Nina Forever
Rating: 4 out of 5 stars
Starring: Abigail Hardingham, Cian Barry, Fiona O'Shaughnessy
Directors: Ben and Chris Blaine
Duration: 98 minutes
It's hard enough to leave your exes behind without them constantly dropping in every time you're trying to get hot and sweaty with a new flame.
What's worse for Rob (Cian Barry) is that he didn't break up with Nina (Fiona O'Shaughnessy) so much as she died in a car crash.
"I'm not an ex," she calmly explains to him after emerging as a broken body in a pool of blood in the bed next to him and his new girl Holly (Abigail Hardingham).
"You're dead!" he protests.
"That doesn't mean we're on a break though, does it?" is Nina's snotty reply.
Nina Forever is the most old-fashioned kind of ghost story, the dead as a metaphor for all the baggage the living must carry forward. The debut feature from brothers Ben and Chris Blaine works because it sizes up every edge of this haunting, finding real grief tucked next to bitingly dark humour, the muddled desires of the living splattered with the dark requests of the dead.
Case in point is Holly, who is attracted to Rob precisely because of the dark cloud that seems to hang over him.
"I'd love it if my boyfriend tried to kill himself if I died," she tells some of her supermarket co-workers about Rob, who is whiling away his mourning period as a stock boy. "Imagine (having sex with) someone that intense."
Freshly dumped by a guy who insisted she was nice and vanilla, Holly clearly sees a chance to indulge her twisted side with a man everyone else treats like an imminent suicide case.
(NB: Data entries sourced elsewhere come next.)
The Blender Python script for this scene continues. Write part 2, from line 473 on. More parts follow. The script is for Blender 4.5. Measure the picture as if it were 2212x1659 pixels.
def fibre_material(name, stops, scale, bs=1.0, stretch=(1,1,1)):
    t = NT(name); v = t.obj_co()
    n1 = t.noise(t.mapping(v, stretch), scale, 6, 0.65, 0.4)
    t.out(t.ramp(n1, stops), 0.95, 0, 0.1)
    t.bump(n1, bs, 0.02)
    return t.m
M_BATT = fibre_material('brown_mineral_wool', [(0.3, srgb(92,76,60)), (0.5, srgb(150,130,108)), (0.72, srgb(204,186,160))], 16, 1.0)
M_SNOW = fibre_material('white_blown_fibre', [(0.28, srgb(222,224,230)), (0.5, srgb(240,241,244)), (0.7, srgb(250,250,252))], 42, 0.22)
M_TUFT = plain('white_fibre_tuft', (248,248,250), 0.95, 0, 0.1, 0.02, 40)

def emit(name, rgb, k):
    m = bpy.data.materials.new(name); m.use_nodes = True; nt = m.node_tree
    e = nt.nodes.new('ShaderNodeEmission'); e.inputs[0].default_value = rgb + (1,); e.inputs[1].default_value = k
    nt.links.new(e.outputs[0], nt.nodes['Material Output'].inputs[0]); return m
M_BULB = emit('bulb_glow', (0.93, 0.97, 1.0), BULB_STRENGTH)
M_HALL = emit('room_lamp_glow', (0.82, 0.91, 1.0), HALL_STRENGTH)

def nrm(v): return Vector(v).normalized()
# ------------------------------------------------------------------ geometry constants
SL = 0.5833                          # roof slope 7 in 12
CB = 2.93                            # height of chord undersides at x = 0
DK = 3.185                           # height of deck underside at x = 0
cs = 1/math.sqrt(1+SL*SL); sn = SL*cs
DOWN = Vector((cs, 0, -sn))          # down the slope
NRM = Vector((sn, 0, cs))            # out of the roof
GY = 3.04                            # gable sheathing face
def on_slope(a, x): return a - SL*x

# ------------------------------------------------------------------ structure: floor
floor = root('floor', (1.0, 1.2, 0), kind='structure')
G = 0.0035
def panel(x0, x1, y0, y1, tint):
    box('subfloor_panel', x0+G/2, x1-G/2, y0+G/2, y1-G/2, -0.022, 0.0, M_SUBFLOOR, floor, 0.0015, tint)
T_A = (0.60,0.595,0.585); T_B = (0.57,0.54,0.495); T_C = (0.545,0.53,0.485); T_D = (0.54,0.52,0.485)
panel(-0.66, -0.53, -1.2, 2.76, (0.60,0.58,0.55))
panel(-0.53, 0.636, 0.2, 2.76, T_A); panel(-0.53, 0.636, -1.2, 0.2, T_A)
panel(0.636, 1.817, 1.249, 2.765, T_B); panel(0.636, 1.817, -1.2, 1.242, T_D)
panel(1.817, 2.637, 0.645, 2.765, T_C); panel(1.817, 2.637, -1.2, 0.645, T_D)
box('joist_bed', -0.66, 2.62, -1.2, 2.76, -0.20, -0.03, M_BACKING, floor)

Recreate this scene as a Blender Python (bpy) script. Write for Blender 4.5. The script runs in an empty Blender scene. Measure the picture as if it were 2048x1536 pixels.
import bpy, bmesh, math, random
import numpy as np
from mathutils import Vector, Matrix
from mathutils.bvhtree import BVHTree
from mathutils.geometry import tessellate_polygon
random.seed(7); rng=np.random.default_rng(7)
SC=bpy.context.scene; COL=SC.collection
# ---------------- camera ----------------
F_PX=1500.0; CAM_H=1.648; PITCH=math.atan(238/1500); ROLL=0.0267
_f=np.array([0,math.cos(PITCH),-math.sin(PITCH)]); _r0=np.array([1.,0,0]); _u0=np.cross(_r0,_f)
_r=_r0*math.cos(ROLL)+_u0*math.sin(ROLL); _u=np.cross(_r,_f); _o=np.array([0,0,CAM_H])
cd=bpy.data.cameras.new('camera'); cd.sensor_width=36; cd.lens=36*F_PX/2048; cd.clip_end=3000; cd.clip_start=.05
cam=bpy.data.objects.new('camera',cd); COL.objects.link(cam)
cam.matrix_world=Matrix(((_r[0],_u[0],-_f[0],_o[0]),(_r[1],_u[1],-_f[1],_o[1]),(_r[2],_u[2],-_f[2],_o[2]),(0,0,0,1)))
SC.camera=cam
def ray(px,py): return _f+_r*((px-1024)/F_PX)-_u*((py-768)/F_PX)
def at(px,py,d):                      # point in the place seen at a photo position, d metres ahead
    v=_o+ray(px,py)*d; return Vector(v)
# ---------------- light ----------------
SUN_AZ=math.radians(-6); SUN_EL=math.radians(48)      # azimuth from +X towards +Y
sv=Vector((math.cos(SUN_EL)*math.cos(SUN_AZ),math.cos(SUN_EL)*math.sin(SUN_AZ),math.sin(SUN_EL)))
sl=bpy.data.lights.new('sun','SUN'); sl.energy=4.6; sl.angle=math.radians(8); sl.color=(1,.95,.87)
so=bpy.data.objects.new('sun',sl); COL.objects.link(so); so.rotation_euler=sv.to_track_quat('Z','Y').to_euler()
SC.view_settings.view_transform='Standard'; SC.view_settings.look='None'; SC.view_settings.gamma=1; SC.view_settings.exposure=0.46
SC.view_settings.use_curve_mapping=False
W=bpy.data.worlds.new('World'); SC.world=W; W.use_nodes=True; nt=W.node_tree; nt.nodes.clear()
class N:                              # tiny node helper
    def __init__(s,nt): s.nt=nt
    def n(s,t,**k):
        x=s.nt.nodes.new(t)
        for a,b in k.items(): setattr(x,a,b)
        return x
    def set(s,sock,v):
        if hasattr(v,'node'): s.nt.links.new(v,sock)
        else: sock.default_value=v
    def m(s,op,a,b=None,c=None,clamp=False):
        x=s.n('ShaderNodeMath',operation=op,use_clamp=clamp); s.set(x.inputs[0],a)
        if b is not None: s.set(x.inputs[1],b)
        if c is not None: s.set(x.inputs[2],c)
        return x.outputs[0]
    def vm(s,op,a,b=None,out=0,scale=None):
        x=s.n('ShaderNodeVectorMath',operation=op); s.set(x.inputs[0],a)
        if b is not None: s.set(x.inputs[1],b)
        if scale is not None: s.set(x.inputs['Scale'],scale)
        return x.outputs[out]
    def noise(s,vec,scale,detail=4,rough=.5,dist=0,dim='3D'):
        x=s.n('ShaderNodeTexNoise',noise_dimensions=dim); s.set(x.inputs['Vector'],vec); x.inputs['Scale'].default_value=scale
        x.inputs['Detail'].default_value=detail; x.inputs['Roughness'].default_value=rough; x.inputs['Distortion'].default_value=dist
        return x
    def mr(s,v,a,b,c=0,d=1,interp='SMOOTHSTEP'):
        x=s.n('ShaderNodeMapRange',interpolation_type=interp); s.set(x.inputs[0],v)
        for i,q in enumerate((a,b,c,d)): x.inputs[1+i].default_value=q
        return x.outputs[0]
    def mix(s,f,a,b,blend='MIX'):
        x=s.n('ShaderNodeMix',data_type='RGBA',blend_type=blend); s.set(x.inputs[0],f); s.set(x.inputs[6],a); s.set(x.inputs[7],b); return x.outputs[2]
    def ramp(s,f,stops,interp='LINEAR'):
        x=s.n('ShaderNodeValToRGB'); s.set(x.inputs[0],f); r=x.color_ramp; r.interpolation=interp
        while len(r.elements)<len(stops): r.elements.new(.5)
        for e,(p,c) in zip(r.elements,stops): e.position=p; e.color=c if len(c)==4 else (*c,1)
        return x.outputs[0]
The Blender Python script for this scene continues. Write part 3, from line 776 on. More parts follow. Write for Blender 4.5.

She certainly gets more than she bargains for. Initially as freaked out as anyone would be at having a corpse pop up every time your new beau slips your panties off, she rather quickly tries to make hay. By the second session, she is trying to involve Nina in a beyond-the-grave three-way, thinking maybe mutual happiness will keep her sated.
It will not, of course: There's no living with the dead, and not just because, as Nina harshly points out, she has a shard of glass in the back of her throat, which makes pleasure a little hard to come by.
Hardingham expertly plays Holly's attempts to both know and impose herself on Rob, somewhere between desperate selfish yearning and honest empathy for his pain.
Rob's problem is he might be feeling a surfeit of empathy: Still dropping by Nina's parents' place for dinner, he seems as ultimately reluctant to move on as they are. Though as a screaming fight between them later hashes out, this entire grief pile — Rob, Holly, the parents, even Nina herself — is all about slowly getting over things, together, even as bitterness, anger and sadness linger.
It's one of many sophisticated messages the Blaines slip in among the graveyard humour and the genuinely sweet growing love of Rob and Holly. And it's what makes the movie so special: By dropping a dead girl into the proceedings, they open up the lives of a lot of the people around them.
Nina Forever is a grimly clever example of a movie that's as thoughtful about the blood splattering the sheets as it is about the blood still running through its characters.